Moi, Jean, j’ai vu un ciel nouveau et une terre nouvelle,
car le premier ciel et la première terre s’en étaient allés et, de mer, il n’y en a plus.
Et la Ville sainte, la Jérusalem nouvelle,
je l’ai vue qui descendait du ciel, d’auprès de Dieu,
prête pour les noces, comme une épouse parée pour son mari.
Et j’entendis une voix forte qui venait du Trône.
Elle disait : « Voici la demeure de Dieu avec les hommes ;
il demeurera avec eux, et ils seront ses peuples, et lui-même,
Dieu avec eux, sera leur Dieu.
Il essuiera toute larme de leurs yeux, et la mort ne sera plus,
et il n’y aura plus ni deuil, ni cri, ni douleur :
ce qui était en premier s’en est allé. »
Alors celui qui siégeait sur le Trône déclara :
« Voici que je fais toutes choses nouvelles. »
Ap 21 1-5a

Une vision optimiste des temps messianiques, dont on perçoit les signes si l’on sait regarder avec les yeux de la foi « et le ciel et la terre ». La cité sainte, la Jérusalem céleste c’est du ciel qu’elle est descendue, comme la rosée. Avec la venue du Christ « le ciel a visité la terre », comme chantait un vieux cantique. C’est de Dieu qu’elle nous viendra encore en plénitude quand les temps seront accomplis. Mais c’est aussi de la terre qu’elle germe, du terreau de notre humanité, d’un terreau qui a souvent des senteurs de fumure et de fermentation. Qu’importe puisque Dieu désormais lui-même a établi sa demeure sur « cette terre qu’il aime » (ps 84) et n’a pas craint de partager notre humanité, pour la renouveler de l’intérieur, pour que son règne vienne sur la terre comme au ciel. Les fleurs de sa tendresse, de son royaume s’y épanouissent. C’est au cœur de notre histoire de terriens que nous avons à le chercher. Jésus l’avait dit à Nicodème : « Si vous ne croyez pas quand je vous parle des choses de la terre, comment croirez-vous quand je vous parlerai des choses du ciel ? » (Jn 3, 7-15)
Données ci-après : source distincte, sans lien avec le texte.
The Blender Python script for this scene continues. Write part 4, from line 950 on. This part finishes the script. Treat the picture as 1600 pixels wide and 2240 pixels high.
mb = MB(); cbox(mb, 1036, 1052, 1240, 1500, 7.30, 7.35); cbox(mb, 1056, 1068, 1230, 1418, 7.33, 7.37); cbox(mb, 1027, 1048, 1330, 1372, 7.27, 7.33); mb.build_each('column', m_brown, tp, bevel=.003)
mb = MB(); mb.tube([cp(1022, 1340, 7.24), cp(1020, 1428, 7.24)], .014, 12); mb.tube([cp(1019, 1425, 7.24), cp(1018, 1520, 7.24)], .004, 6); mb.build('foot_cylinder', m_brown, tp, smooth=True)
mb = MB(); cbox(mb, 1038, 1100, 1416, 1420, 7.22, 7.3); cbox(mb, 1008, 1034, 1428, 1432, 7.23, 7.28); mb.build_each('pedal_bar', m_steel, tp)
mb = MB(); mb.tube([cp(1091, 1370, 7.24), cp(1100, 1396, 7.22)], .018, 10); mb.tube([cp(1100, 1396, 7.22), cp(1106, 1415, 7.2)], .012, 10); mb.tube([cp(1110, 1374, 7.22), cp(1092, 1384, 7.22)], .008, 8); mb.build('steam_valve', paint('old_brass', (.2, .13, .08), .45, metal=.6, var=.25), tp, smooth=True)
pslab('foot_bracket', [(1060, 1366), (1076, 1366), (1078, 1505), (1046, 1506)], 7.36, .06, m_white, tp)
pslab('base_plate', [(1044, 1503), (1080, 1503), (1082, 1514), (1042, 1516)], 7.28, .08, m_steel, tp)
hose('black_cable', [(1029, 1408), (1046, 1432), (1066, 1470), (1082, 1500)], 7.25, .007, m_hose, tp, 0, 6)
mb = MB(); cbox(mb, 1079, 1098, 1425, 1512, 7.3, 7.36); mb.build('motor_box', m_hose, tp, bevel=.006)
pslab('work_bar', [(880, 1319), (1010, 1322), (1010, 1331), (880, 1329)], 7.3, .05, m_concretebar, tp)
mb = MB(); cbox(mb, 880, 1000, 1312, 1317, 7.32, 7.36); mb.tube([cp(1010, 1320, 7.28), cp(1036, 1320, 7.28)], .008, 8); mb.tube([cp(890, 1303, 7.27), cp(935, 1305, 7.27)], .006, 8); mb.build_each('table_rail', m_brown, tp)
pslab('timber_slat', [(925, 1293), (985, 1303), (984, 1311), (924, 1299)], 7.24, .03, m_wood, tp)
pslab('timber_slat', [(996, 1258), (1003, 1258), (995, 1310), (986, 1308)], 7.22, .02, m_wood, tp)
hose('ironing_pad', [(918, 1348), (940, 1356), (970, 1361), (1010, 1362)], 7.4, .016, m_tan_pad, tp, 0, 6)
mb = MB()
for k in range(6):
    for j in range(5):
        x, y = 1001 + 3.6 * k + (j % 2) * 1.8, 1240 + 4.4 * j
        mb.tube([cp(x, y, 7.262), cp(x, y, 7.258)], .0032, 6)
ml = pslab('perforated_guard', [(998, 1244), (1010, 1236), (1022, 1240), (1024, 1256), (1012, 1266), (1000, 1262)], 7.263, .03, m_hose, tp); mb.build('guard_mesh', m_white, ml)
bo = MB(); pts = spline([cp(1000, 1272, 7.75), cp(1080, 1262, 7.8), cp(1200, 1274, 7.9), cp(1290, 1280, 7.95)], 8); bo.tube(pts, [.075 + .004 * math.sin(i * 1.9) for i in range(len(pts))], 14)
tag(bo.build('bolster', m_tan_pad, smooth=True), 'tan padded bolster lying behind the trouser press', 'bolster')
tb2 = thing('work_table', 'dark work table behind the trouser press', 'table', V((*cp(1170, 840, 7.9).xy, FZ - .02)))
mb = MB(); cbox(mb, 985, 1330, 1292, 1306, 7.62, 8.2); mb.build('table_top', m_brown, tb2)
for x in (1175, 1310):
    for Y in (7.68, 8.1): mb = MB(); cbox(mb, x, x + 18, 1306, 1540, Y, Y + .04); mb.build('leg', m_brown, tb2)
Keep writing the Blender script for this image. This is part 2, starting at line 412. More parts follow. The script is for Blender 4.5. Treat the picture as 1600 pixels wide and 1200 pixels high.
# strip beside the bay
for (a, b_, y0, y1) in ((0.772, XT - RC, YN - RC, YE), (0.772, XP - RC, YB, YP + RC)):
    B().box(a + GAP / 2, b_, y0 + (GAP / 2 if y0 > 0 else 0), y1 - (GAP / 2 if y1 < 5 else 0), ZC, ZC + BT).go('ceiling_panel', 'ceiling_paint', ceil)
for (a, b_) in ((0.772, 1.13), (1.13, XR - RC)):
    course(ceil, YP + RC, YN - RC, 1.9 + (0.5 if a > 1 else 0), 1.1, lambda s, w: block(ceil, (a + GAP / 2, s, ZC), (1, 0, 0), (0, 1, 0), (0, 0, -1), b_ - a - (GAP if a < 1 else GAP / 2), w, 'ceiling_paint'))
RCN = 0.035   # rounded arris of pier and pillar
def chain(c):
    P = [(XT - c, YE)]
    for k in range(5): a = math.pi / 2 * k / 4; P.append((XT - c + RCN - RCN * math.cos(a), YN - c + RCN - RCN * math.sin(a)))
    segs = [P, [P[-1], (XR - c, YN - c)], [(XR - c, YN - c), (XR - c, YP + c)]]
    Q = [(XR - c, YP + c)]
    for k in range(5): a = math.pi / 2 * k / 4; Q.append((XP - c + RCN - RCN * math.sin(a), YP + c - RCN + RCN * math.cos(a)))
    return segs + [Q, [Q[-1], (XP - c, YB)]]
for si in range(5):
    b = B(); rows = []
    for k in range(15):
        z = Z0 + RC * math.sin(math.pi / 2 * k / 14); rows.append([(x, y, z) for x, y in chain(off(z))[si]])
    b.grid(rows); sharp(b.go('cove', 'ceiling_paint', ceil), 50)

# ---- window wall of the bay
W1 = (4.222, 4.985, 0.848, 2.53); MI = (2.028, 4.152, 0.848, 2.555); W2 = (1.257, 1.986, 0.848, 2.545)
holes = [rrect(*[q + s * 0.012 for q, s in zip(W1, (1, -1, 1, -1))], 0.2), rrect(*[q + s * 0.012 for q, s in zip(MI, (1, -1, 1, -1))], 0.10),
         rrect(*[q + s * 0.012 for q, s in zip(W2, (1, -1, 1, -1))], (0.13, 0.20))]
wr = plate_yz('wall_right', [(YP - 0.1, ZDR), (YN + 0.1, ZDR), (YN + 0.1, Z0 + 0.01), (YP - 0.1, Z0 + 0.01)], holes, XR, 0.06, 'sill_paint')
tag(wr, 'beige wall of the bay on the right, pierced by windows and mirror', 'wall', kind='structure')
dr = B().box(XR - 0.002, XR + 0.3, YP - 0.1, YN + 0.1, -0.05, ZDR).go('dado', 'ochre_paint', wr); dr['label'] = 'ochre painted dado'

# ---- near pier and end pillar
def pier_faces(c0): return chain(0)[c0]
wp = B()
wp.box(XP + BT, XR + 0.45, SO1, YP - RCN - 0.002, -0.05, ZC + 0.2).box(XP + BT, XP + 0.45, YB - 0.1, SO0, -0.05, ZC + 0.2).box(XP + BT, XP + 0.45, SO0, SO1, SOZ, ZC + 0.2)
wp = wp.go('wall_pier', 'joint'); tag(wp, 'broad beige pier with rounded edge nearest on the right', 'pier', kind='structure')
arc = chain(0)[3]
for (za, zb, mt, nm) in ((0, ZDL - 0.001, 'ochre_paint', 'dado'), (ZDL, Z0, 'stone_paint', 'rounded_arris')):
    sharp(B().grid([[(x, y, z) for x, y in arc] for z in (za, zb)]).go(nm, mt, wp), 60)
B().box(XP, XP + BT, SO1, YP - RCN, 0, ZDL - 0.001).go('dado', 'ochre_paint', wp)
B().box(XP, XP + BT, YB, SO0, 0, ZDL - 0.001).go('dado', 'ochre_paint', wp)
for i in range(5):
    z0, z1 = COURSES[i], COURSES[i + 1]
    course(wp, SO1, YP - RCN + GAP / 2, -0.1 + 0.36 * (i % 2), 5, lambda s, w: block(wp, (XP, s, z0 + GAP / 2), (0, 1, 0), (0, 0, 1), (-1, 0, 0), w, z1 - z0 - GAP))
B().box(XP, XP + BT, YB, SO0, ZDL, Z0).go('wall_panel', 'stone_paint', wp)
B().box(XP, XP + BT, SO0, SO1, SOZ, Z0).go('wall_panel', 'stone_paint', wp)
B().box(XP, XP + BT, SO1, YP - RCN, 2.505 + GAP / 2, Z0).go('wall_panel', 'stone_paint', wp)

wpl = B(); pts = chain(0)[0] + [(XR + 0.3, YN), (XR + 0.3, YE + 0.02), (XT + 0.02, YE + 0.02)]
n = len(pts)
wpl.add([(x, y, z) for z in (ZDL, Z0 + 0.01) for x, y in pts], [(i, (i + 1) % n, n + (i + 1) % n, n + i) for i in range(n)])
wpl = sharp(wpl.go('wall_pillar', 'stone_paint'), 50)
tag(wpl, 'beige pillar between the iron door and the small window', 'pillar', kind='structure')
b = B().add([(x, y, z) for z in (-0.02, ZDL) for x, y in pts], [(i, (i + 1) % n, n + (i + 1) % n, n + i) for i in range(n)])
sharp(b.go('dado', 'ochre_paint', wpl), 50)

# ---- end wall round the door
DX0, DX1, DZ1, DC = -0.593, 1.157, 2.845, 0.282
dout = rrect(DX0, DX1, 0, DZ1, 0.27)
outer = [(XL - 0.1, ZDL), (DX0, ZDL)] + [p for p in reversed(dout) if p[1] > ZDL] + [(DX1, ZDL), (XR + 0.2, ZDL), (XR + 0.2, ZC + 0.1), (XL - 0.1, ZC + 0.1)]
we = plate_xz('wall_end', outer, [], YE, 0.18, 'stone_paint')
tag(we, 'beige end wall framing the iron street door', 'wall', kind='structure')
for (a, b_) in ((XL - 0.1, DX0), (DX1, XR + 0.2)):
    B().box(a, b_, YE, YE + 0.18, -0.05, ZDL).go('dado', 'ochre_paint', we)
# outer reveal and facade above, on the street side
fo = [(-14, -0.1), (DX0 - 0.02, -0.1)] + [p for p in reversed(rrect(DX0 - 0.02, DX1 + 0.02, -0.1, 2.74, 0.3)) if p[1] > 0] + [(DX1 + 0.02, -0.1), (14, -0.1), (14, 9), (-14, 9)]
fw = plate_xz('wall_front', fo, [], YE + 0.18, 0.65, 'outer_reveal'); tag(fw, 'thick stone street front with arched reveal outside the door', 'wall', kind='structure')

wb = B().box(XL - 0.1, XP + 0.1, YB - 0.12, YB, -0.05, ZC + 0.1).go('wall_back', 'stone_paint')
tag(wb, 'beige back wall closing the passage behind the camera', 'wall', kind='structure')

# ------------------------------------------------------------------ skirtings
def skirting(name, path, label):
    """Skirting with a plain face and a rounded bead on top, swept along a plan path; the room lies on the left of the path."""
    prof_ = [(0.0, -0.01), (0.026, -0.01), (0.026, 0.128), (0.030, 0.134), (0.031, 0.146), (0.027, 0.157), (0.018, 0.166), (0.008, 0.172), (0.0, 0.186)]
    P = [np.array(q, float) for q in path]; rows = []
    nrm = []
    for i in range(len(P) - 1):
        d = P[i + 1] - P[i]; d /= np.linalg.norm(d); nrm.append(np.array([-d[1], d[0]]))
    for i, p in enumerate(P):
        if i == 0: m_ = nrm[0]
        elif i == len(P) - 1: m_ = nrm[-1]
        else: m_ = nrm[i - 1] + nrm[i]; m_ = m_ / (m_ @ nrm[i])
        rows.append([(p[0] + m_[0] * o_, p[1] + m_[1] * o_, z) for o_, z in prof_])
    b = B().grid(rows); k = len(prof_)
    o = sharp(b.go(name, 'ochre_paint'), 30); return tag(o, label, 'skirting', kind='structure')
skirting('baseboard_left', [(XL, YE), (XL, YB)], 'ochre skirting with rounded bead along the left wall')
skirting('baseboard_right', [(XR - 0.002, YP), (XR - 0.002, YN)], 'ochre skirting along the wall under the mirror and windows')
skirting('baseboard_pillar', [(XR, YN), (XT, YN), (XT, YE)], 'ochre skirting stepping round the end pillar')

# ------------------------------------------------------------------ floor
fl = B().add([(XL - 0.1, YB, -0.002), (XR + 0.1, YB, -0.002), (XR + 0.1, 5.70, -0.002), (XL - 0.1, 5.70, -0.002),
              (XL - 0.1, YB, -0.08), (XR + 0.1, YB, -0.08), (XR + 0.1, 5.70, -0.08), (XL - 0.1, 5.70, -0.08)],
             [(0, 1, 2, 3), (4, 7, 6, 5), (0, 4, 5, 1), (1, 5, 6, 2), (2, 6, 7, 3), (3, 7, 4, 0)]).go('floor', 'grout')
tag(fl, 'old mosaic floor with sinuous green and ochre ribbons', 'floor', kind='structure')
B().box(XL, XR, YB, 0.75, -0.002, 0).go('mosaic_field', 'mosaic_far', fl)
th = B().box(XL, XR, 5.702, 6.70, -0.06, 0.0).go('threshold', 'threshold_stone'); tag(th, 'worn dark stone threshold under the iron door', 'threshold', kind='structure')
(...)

Le passage d’Évangile de ce dimanche en saint Jean, nous offre encore des clés pour comprendre la nouveauté de la Résurrection de Jésus :

Au cours du dernier repas que Jésus prenait avec ses disciples,
quand Judas fut sorti, Jésus déclara :
« Maintenant le Fils de l’homme est glorifié, et Dieu est glorifié en lui.
Si Dieu est glorifié en lui, Dieu aussi le glorifiera ; et il le glorifiera bientôt.
Petits enfants, c’est pour peu de temps encore que je suis avec vous.
Vous me chercherez, et, comme je l’ai dit aux Juifs :
“Là où je vais, vous ne pouvez pas aller”,
je vous le dis maintenant à vous aussi.
Je vous donne un commandement nouveau :
c’est de vous aimer les uns les autres.
Comme je vous ai aimés, vous aussi aimez-vous les uns les autres.
À ceci, tous reconnaîtront que vous êtes mes disciples :
si vous avez de l’amour les uns pour les autres. »
Jn 13 31-35

« Maintenant le Fils de l’homme est glorifié et Dieu est glorifié en lui ». Quand on dit de quelqu’un qu’il est glorieux, cela veut dire qu’il est regardé d’une manière nouvelle, avec admiration, du fait des grandes et belles choses qu’il vient d’accomplir, et ainsi, de ce qu’il vient de révéler de lui-même. Par sa vie, sa Passion, sa Résurrection, Jésus, le Fils de l’homme a été glorifié par le Père, et toute l’humanité partage cette gloire désormais et la joie de le considérer comme un frère et un sauveur. En tout être humain, l’image de Dieu qui s’était brouillée et dégradée se trouve restaurée et glorifiée, car en l’un des siens, l’humanité a retrouvé son honneur et sa vocation divine. En Jésus et ce qu’il a vécu, Dieu lui-même se trouve glorifié, lui aussi. Nous ne pouvons plus le considérer de la même manière qu’avant ses épiphanies, du fait qu’il a tout partagé de notre condition humaine et s’est laissé clouer au bois en son Fils et avec lui. Toutes nos fausses images de Dieu sont périmées, car nous avons vu, d’une manière nouvelle aussi, sa vraie gloire qui n’a souvent rien de commun avec les représentations que nous avions de lui.